O que melhor funcionou foi a segunda pessoa. Sempre pensei na segunda pessoa como um distanciamento; apesar de tudo, é impossível para o leitor ser realmente o "você". Embora eu tenha escrito algumas histórias incrivelmente íntimas na segunda pessoa, e quando eu realmente tentei escrevê-lo pela primeira vez, percebi como isso é incrível e poderoso - tanto o distanciamento como a intimidade ao mesmo tempo. Você não pode ser esta pessoa, mas você pode entendê-la. Era perfeito.

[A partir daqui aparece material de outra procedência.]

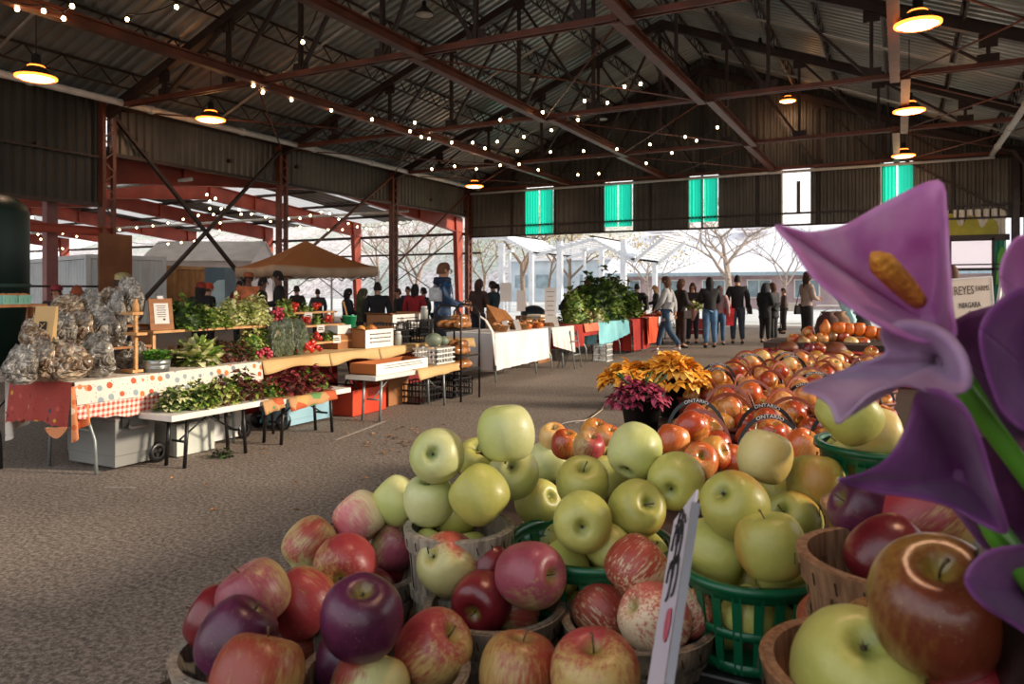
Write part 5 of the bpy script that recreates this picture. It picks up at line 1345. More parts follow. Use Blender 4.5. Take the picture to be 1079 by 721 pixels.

... E aqui eu tive um ataque artístico de pânico. Gostei daquilo que estava sendo desenvolvido, mas isto era realmente vendável? Passou-se cinco anos e não parei de ouvir reclamações de leitores sobre escrever na primeira pessoa que eu usei na Inheritance Trilogy. Leitores de fantasia e de ficção científica são incrivelmente rápidos em declarar que eles apenas "não curtem [pessoa/tempo verbal]". Ou eles chamam uma história de pretensiosa sem sequer lê-la, simplesmente porque está escrita em um estilo que eles não estão acostumados. Adoraria dizer que eu não me importo com o que estes leitores podem pensar. Em um momento extremo de ansiedade, mostrei aquele primeiros capítulos e uma sinopse para o meu editor e para o meu agente e disse, "Ok, isto vale alguma coisa ou é apenas uma confusão doida?". Eles devem ter decidido que valia alguma coisa; consegui um contrato para toda a trilogia alguns dias depois. Agora eu imagino que verei se os leitores acham que vale alguma coisa, também.